(Scene modeling code data)
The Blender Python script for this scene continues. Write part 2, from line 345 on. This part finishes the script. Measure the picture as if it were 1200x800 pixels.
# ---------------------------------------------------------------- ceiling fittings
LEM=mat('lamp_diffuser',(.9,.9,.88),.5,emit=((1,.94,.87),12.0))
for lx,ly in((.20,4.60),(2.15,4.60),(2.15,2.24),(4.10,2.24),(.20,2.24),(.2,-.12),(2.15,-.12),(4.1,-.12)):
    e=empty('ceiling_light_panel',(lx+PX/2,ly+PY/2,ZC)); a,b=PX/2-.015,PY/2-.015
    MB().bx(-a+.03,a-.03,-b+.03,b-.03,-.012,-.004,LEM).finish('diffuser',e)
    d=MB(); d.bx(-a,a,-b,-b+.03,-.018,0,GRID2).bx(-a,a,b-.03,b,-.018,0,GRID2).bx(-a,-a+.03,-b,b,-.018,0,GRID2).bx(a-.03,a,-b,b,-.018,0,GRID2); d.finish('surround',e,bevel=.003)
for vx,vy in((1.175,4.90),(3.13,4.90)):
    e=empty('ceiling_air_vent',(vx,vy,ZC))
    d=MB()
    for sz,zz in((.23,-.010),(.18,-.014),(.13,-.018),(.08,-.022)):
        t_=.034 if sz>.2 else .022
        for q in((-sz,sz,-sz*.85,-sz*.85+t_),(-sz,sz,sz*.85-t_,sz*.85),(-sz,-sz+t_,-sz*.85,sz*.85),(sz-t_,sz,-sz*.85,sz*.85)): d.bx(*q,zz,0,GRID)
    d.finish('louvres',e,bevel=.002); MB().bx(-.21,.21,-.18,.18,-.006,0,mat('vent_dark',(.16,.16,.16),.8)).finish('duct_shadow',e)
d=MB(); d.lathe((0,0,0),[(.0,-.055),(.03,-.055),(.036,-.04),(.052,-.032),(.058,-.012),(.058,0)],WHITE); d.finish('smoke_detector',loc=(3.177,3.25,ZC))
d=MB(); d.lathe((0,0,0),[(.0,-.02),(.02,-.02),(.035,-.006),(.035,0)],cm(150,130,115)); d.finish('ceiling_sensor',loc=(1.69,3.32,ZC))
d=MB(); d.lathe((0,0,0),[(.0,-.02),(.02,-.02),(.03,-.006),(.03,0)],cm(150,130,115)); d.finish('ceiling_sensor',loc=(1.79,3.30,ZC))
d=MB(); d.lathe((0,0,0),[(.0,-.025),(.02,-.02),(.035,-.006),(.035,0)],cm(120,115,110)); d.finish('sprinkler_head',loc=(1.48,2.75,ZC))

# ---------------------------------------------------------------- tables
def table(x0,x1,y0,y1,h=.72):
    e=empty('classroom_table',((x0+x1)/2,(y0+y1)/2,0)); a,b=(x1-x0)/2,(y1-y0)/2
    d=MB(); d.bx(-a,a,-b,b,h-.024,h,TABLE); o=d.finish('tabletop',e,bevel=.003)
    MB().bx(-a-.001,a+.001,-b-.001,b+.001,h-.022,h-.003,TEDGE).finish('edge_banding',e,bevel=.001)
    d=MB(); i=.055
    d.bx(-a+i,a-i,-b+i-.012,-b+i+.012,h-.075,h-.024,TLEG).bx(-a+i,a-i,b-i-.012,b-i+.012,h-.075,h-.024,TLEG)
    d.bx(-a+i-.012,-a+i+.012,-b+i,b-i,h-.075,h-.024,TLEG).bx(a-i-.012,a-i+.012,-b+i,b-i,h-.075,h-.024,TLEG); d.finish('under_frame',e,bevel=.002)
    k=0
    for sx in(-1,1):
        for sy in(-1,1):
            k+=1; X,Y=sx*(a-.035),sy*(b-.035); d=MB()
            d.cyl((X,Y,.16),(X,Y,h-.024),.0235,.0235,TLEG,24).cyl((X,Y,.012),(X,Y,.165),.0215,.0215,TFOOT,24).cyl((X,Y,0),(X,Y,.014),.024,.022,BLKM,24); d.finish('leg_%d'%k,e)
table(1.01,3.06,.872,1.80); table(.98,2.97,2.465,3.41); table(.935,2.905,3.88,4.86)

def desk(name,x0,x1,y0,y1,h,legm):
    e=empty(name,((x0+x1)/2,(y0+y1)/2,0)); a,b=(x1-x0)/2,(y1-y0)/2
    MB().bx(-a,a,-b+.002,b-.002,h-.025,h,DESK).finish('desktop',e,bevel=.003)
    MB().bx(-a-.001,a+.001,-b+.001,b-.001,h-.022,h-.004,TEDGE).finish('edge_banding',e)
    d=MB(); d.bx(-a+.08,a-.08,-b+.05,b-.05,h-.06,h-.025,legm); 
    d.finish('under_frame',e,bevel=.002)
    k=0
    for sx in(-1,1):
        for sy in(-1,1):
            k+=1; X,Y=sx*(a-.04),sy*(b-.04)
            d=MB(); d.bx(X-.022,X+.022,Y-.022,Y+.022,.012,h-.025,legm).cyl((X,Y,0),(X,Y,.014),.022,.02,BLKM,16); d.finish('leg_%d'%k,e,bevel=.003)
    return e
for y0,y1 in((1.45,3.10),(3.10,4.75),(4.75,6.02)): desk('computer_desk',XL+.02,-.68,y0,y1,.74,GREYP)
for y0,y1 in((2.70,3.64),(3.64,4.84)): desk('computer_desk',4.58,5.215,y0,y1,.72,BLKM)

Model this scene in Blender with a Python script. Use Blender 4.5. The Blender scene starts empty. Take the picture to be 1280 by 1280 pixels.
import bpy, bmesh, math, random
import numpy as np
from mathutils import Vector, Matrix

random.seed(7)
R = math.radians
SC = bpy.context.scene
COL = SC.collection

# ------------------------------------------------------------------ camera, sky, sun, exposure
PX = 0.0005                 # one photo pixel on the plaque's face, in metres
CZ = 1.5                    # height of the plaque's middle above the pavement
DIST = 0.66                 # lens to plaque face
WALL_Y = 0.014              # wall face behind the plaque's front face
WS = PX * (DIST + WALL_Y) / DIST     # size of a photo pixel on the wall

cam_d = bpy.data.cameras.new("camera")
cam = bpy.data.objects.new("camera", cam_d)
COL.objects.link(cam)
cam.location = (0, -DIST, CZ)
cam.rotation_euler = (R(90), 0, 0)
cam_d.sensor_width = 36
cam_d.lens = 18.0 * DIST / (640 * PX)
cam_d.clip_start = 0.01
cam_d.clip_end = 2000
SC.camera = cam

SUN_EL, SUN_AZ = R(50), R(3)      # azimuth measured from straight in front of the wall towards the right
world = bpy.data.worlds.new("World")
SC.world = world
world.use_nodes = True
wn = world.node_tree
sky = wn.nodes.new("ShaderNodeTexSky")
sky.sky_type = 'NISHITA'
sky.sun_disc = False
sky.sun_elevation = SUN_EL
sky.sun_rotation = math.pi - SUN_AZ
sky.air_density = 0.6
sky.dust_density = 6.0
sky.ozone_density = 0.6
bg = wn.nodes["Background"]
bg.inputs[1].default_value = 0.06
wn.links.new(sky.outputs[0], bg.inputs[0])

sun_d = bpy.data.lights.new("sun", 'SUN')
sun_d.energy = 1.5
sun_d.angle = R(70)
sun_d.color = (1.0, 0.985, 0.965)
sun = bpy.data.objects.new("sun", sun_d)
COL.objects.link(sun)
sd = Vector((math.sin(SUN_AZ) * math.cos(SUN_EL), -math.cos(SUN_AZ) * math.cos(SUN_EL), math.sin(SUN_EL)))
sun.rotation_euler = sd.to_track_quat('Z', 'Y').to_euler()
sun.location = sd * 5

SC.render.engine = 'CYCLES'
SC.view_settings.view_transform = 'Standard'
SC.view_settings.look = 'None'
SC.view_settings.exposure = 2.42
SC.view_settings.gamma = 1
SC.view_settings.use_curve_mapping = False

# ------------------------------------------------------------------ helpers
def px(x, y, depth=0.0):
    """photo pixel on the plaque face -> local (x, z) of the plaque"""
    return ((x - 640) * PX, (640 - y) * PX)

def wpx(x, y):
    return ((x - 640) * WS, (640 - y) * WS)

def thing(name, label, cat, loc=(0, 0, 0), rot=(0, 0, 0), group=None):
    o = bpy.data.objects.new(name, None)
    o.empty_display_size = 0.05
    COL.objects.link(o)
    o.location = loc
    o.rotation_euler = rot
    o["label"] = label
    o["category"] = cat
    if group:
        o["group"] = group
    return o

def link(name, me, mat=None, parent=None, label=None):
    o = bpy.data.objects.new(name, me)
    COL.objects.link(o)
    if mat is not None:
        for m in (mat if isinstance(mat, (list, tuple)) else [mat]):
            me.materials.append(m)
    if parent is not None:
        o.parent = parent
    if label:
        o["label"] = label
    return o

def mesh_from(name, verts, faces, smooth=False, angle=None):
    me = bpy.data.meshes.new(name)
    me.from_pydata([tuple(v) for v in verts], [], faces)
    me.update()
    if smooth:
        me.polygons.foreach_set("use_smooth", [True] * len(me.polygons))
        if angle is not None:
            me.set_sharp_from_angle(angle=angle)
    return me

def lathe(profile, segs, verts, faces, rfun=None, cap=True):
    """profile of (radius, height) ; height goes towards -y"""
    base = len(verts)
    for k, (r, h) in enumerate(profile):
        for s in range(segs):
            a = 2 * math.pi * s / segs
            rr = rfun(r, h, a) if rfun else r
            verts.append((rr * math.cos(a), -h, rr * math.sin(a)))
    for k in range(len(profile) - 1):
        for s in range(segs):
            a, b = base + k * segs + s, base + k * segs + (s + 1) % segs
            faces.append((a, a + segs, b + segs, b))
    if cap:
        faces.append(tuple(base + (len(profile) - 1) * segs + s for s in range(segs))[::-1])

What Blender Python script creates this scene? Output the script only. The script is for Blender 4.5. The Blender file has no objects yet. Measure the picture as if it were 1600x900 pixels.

• Task directions
State how many lines of the records above contain the word "script", and give only that number.

• Result for this exercise
3